**Your instructions**
Begin with the line containing "ring_foliage(BEDS[3], .38, .26, 60000, 43, .028, 'low" and end with the line containing "ring_foliage(BEDS[4], .46, .30, 120000, 44, .026, 'low"; set down that block verbatim and nothing else.

**Recorded data**
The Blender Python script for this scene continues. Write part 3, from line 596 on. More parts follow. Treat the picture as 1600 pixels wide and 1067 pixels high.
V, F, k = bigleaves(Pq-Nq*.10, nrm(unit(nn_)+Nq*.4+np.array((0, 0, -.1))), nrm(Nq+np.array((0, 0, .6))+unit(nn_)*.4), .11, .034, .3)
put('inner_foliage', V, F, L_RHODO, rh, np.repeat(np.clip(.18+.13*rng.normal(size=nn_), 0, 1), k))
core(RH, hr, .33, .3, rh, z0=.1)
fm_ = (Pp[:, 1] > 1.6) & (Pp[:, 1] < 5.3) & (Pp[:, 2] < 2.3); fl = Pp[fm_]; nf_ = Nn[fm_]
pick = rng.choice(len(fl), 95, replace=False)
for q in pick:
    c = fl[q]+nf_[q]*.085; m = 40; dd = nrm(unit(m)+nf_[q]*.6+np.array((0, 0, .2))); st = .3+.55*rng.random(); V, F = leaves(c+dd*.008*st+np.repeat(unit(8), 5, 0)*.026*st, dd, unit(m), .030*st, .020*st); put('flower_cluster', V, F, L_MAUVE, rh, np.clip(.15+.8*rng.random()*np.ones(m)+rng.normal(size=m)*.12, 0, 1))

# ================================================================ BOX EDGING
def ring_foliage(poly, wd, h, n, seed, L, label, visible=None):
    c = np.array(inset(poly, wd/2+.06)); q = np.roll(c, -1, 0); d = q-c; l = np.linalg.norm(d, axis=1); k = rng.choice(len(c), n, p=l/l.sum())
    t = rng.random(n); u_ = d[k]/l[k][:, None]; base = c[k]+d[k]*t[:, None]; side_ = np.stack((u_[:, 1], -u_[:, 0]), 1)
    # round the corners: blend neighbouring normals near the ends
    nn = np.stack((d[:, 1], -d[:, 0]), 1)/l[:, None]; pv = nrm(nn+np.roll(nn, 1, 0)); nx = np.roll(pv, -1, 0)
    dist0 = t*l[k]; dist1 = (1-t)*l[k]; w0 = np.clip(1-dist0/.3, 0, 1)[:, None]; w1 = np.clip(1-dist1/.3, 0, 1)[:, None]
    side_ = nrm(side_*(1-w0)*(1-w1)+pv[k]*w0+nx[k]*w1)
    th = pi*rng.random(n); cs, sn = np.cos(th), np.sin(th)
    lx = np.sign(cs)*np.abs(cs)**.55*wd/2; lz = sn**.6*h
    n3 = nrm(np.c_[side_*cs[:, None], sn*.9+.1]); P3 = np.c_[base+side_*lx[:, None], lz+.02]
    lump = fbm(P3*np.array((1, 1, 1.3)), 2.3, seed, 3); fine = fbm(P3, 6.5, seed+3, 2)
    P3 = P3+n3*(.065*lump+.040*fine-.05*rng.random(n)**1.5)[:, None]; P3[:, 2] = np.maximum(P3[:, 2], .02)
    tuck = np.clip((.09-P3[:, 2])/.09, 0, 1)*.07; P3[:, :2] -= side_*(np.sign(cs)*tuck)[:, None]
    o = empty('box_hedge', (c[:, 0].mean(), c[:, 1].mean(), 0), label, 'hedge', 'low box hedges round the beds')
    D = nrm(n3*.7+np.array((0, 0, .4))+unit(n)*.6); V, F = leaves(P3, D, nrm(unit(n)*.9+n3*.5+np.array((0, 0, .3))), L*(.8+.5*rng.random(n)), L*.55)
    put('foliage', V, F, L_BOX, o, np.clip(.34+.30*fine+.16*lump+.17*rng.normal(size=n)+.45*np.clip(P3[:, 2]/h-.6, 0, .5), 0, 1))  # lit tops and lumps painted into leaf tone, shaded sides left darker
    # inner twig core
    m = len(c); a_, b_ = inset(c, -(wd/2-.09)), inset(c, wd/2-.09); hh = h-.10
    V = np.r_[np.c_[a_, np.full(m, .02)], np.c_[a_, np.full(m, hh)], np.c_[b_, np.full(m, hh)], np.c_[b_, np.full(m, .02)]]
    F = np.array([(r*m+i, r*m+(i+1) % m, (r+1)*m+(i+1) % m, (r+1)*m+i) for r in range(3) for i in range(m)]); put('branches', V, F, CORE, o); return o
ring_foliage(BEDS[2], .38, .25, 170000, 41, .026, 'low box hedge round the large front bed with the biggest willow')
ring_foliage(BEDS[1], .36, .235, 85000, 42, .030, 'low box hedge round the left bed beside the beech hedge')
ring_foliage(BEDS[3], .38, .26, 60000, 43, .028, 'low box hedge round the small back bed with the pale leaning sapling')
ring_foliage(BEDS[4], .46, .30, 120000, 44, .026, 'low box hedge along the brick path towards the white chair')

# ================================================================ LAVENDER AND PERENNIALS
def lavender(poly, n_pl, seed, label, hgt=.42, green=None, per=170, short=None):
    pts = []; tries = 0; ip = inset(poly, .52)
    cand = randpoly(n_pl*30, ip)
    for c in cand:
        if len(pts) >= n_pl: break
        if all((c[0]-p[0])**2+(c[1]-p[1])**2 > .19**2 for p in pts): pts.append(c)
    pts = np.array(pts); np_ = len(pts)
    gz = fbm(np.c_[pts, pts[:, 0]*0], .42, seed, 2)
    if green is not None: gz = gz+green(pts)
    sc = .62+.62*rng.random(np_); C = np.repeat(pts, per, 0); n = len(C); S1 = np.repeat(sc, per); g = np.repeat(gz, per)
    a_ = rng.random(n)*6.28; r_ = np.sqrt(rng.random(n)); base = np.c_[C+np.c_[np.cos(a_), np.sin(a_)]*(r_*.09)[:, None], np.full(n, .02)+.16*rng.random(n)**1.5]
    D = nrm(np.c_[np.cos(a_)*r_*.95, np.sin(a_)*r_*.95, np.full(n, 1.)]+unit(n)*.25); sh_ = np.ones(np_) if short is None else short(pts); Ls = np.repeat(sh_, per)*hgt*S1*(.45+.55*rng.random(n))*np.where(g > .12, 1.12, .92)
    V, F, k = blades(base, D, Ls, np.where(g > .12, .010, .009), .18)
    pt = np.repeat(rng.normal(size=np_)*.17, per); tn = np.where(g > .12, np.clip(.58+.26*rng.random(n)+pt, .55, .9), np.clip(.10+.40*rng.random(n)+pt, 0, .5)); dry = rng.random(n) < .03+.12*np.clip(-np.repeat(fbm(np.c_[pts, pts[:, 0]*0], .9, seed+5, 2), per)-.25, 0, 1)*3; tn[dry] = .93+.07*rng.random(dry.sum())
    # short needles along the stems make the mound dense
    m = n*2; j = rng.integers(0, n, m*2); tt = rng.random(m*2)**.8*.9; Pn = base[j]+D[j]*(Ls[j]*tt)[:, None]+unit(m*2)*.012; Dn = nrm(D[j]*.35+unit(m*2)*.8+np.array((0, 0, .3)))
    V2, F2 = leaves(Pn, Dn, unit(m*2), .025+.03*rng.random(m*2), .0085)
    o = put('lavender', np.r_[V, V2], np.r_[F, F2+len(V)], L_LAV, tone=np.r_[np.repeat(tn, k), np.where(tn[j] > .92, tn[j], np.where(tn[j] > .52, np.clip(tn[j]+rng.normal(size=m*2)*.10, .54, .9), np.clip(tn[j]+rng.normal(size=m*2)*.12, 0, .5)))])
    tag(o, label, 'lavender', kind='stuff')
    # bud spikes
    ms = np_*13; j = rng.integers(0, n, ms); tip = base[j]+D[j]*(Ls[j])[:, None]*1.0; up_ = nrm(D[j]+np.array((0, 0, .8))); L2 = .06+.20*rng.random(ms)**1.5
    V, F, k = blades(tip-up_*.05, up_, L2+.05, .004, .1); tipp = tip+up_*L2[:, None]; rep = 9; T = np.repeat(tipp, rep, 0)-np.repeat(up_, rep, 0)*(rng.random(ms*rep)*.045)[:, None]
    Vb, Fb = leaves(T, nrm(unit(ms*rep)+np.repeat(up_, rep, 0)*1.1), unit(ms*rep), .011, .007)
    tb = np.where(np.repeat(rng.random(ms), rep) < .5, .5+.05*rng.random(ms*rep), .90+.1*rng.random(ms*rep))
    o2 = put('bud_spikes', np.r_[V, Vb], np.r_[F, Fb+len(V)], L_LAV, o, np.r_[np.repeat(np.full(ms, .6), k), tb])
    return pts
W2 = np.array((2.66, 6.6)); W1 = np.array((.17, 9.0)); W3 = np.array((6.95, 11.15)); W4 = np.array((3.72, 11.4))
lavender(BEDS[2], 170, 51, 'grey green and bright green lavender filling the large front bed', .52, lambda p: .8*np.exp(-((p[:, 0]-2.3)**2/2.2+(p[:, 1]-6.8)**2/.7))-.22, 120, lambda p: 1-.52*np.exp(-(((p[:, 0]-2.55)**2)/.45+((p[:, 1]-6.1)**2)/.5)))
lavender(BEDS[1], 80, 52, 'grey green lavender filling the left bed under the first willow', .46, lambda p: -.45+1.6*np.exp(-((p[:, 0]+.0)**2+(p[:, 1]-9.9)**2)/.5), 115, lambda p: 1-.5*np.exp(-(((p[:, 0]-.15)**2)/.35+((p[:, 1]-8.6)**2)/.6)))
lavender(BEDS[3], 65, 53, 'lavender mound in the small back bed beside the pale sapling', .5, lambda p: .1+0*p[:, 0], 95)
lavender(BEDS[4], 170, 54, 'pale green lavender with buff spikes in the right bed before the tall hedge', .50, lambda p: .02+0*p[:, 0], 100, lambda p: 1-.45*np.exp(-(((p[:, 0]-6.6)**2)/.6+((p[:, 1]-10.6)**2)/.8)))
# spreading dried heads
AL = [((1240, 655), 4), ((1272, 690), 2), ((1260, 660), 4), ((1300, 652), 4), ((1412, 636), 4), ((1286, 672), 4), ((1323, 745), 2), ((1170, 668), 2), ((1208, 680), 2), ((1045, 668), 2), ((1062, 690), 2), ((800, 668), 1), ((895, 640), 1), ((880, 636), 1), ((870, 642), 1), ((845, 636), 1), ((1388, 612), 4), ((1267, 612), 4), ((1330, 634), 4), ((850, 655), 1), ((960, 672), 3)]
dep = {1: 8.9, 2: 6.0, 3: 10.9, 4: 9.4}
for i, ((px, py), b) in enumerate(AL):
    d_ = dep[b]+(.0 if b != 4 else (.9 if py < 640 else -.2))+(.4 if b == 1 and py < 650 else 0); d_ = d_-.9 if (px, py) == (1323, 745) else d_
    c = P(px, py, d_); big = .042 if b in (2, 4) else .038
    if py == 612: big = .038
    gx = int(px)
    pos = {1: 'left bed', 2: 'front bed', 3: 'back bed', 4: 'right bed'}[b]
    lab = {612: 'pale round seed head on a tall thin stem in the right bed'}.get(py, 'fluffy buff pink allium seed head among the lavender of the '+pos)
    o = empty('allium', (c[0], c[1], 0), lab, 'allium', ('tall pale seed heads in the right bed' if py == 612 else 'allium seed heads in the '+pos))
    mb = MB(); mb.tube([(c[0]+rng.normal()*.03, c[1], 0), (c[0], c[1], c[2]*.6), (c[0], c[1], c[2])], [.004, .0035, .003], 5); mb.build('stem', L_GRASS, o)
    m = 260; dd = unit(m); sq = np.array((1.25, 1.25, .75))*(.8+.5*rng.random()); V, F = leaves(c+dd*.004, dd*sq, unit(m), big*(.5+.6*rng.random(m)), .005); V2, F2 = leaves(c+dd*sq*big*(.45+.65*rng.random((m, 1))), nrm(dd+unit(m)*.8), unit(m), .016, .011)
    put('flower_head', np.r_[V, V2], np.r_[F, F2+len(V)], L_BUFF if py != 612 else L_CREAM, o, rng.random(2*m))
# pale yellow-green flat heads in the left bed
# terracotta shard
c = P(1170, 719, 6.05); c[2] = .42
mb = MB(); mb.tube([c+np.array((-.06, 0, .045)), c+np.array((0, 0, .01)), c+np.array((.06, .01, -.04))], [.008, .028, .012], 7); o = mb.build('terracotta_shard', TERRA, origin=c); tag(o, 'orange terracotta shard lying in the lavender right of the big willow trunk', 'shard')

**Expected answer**
ring_foliage(BEDS[3], .38, .26, 60000, 43, .028, 'low box hedge round the small back bed with the pale leaning sapling')
ring_foliage(BEDS[4], .46, .30, 120000, 44, .026, 'low box hedge along the brick path towards the white chair')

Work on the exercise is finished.